TL;DR Software development units are not really as simple (and linear) as the conveyor belts, so they should not be treated as such. But when in pit of despair, starting with some simple structure (that can be at last partially - in the most simple "areas" - governed automatically) may be a reasonable way to approach serious systemic problems. Tools (like JIRA) SHOULD NOT be running your team(s), but can provide them some kind of stable work framework to build some ritualization upon. It doesn't work beyond some level of sophistication, but it may be exactly the spur people need to take it from there.

Recently, I've went through some of my notes on org culture & even more specifically, on so-called "engineering culture" (one of the favourite topics of mine). One of the entries (in fact - a tweet) has caught my attention, as it matched some of my recent reflections:

It's hard not to agree with Mathias.

Tools are not supposed to run your team, they should only help in aspects where "machines" are better than humans (automation of repetitive tasks, validation of error-prone activities, etc.). Extensive dependency on tools can (among others):

  • make critical knowledge disappear
  • stop people from thinking independently & instead - make them approve the reality unquestioningly
  • reduce the agility of change (adjusting anything requires a change in tool, it's another group of people, ...)
  • shift communication paths from direct ones to collaboration via tool(s)

There's nothing new here, I've personally covered that topics several times already. But there's more to the story ...

Judge Dredd for the hard times

Let's assume that there are significant systemic problems indeed. By significant, I truly mean FUBAR:

  • low awareness, low motivation, low ownership, low A2E (Ability-To-Execute)
  • far not enough agents of change or lack of mgmt support for change
  • too many dependencies, unclear responsibilities, communication chaos

Obviously one could say "just cleanse it with napalm", but ... yeah, let's put the shortcuts aside for a moment. How would you approach fixing situations like that?

Underlying (organic) work is absolutely critical (education, leading by example, small & gradual yet continuous improvements) BUT IMHO ritualism can also be very useful (ritualism = building up a habit by perpetual, extremely regular behavior). And here's where tools like JIRA can truly shine.

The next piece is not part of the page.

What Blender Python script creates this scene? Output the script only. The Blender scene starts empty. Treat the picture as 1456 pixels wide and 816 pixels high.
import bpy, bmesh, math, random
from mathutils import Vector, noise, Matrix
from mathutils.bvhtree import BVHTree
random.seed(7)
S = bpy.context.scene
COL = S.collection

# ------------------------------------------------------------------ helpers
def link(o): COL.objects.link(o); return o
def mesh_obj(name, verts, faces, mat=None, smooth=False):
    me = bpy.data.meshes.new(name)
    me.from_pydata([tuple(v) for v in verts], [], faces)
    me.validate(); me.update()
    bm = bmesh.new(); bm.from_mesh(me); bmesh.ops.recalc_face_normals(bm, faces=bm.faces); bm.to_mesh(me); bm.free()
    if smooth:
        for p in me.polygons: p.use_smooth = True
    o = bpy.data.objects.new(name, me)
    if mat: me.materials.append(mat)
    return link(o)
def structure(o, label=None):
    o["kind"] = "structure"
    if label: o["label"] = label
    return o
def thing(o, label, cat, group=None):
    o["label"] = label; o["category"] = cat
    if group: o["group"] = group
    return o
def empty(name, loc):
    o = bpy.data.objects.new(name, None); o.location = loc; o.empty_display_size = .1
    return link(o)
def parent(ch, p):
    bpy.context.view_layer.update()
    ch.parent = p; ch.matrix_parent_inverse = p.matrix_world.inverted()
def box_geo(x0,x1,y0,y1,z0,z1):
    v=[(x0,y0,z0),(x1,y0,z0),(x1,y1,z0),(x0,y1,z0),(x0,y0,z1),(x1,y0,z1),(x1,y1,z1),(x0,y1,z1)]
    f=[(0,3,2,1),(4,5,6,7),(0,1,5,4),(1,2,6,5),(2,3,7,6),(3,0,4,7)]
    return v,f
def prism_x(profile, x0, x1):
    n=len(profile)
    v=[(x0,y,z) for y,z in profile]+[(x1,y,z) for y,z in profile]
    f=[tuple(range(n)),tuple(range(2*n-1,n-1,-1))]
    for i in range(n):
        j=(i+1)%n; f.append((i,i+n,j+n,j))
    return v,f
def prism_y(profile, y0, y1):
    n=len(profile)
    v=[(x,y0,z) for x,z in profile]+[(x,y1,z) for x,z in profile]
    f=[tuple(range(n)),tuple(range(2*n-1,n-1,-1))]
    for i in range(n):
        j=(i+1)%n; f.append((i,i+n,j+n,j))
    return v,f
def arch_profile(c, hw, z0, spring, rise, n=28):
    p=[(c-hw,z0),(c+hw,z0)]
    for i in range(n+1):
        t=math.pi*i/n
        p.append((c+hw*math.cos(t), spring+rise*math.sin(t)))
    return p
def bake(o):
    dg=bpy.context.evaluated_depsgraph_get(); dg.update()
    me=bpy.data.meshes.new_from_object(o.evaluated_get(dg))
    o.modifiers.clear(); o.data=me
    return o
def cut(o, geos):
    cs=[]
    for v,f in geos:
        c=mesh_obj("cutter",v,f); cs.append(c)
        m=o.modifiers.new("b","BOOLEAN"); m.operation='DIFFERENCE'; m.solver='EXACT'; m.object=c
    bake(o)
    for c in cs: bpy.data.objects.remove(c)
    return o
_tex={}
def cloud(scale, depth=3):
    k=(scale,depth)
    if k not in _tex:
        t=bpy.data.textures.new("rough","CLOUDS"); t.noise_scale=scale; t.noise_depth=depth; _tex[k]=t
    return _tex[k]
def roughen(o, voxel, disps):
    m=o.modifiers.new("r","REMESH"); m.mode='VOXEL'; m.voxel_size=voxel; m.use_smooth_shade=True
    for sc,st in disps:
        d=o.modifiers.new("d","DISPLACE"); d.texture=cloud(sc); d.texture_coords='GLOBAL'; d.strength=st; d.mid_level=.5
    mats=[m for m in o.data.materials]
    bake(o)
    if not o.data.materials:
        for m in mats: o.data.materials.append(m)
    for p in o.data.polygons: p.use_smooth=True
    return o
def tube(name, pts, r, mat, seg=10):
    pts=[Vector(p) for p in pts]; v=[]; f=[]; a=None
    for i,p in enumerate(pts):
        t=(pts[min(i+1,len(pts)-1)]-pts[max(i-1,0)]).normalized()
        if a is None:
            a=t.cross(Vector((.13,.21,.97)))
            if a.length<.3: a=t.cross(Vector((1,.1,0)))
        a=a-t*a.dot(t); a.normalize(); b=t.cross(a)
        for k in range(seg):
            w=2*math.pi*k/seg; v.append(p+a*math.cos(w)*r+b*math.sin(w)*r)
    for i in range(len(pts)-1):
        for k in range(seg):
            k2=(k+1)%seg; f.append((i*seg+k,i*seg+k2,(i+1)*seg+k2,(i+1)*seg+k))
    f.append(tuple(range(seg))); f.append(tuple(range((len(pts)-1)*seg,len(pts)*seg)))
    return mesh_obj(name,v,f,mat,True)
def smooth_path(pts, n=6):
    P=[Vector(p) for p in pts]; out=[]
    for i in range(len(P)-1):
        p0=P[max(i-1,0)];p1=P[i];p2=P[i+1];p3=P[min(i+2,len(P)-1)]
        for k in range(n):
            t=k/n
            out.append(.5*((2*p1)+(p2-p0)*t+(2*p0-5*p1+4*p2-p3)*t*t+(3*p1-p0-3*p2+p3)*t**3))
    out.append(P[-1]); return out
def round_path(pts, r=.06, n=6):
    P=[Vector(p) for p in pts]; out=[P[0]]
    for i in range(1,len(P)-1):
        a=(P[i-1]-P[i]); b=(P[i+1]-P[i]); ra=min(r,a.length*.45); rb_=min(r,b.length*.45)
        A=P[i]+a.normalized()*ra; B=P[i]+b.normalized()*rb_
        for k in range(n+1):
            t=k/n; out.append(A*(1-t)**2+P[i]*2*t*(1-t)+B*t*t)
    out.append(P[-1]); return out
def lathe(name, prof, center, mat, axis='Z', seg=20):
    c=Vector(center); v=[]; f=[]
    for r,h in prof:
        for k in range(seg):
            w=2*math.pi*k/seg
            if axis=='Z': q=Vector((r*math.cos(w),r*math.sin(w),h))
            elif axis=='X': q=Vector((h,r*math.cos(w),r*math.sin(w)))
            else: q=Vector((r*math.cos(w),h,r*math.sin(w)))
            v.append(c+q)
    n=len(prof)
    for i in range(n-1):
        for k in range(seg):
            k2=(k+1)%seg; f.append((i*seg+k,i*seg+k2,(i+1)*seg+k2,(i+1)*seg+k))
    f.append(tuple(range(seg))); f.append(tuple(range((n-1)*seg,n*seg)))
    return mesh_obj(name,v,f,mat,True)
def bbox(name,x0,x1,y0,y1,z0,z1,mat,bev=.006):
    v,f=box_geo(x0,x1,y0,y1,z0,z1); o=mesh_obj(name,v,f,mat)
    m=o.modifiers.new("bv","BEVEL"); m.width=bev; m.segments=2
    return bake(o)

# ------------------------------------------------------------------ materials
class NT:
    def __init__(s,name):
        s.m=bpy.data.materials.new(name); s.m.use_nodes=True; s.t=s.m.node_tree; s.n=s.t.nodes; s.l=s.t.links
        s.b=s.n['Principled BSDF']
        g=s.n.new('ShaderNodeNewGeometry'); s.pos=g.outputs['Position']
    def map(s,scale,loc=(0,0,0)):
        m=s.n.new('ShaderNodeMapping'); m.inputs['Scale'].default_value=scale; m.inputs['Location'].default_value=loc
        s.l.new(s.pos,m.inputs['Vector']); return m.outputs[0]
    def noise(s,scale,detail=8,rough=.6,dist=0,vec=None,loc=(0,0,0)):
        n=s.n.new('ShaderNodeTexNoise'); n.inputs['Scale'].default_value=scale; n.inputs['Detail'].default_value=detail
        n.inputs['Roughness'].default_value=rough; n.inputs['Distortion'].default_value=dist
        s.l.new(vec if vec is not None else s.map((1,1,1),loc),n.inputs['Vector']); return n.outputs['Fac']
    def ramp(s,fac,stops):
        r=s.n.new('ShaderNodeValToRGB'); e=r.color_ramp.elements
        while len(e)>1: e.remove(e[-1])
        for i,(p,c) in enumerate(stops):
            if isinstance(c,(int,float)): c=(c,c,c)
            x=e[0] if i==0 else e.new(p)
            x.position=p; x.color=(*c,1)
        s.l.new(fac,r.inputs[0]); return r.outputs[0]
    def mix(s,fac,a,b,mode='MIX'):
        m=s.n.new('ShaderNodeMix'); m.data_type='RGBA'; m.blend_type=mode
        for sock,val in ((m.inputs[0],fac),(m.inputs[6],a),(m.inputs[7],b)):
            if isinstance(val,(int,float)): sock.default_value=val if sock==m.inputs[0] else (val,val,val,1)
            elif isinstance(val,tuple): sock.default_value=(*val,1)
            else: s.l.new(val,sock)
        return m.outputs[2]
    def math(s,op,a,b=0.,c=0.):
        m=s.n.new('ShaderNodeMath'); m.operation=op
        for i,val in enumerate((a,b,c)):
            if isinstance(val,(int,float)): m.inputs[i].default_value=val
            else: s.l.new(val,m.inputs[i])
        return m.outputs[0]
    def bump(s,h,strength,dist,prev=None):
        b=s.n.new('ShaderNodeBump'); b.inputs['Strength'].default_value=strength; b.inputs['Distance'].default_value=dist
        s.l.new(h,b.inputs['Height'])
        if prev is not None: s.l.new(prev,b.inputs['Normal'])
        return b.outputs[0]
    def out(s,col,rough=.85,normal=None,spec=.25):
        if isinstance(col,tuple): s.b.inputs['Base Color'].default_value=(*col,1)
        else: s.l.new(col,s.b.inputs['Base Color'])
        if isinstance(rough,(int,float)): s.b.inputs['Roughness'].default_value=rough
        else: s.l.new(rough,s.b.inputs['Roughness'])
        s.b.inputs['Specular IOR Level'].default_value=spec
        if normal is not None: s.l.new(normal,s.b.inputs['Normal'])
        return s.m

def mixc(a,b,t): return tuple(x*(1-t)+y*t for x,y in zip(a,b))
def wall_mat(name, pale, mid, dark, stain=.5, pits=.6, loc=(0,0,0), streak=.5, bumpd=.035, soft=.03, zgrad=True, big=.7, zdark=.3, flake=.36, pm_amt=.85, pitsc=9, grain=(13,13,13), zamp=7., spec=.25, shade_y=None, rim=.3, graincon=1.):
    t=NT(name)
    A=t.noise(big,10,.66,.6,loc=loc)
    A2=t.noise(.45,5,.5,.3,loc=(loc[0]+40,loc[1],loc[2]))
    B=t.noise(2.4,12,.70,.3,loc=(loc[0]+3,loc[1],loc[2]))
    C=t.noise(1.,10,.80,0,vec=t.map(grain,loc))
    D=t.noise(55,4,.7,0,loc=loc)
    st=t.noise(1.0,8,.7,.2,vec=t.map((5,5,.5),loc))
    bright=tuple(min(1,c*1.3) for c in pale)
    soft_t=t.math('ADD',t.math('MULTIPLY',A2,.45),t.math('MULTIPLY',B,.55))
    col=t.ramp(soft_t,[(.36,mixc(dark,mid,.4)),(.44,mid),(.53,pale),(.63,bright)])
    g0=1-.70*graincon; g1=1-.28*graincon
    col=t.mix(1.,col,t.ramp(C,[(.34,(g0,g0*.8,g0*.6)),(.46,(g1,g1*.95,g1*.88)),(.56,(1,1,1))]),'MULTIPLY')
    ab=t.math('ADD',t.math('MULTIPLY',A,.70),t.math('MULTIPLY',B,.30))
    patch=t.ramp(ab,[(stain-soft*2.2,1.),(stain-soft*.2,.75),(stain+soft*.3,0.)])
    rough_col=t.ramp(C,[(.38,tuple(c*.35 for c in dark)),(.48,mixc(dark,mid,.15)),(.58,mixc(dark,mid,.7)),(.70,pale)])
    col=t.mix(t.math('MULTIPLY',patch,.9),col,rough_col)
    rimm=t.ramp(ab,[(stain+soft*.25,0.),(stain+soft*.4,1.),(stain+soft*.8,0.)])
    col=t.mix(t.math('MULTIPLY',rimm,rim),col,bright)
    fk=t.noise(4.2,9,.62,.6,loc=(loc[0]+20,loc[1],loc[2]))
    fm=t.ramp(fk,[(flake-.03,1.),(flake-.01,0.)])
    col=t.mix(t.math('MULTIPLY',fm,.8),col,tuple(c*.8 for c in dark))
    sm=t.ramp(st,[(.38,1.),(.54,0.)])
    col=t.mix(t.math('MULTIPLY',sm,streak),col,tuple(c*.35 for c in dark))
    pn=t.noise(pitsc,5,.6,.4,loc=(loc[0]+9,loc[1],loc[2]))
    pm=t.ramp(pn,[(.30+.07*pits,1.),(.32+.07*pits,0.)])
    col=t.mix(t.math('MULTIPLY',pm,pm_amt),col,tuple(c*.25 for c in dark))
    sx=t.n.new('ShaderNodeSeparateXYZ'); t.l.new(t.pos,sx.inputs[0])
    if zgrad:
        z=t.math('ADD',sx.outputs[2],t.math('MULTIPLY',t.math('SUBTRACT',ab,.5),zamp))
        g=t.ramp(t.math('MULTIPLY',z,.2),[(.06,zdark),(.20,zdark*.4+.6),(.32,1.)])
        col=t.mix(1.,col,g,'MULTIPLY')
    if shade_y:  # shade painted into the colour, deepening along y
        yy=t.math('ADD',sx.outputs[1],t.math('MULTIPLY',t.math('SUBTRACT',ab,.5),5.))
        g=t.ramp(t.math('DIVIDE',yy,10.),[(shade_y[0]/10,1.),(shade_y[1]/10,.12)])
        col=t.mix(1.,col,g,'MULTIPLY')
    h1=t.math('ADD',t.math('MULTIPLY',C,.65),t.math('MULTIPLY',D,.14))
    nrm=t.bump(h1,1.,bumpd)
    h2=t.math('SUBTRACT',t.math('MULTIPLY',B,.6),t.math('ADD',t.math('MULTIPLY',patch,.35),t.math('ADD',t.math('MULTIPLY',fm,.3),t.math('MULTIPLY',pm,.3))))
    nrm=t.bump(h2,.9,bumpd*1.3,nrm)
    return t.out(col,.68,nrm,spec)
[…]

What I mean is an equivalent of Convention Testing (automatic verification whether agreed, non-functional conventions & standards are in place) in a CI loop, but for (delivery) processes & practices, instead of architecture & code.

Examples?

  1. Teams are struggling with DoD or some other daily routine? Workflow can "manipulate" them into being more attentive (in at least few, more or less obtrusive ways)
  2. Flow of work fails due to (lack of) communication, e.g. tester never know when & where their stuff is ready for the re-test? What if you add automated notifications to testers once CI confirms that artifacts based on particular revision have been deployed?
  3. No control over who works on what, why & in which order? Yea, I guess you've figured this out already.

Illusion or real fix?

My point is that sometimes, especially if people are too used to chaos, mess & overall helplessness, having the system force some boundaries upon them can help them build some rituals ... they'll start appreciating later (feeling good about the change). Of course it would be better to reach higher standards by enthusiastically implementing bottom-up ideas of self-organized teams, but ... you can either wait until it happens or help people by providing them the support & guidance of "the system" -> work environment around them.

But be warned - in some cases positive effects won't happen at all. If resistance is too high, people have the passive aggressive attitude or there are general, interpersonal issues that practically cross-out any kind of collaboration, digital gendarme won't help - people will always find a way to ignore it, walk it around or break it (e.g. by overflowing it with issues & causing a broken window effect).

Personally, I (by far) prefer simple, Kanban board-based tools that do not put many constraints over the flow of work (except of WIP ;>), but I've learned to appreciate smart usage of more sophisticated workflow-based tools for software delivery -> they can play a very similar role (& be as useful) as build system, deployment agents, CI servers & all other elements of development architecture.

They are perceived that bad by developers community usually as the general understanding of their role & usefulness is low -> these are the only tools engineers don't have direct the control over (they let it slip off themselves usually): hence their setup quickly gets twisted, complex (& detached from reality) because it's being covered by theoretists or people with limited understanding of delivery processes, who additionally do not understand that fine-tuning the workflows is supposed to be a continuous, feedback-based effort.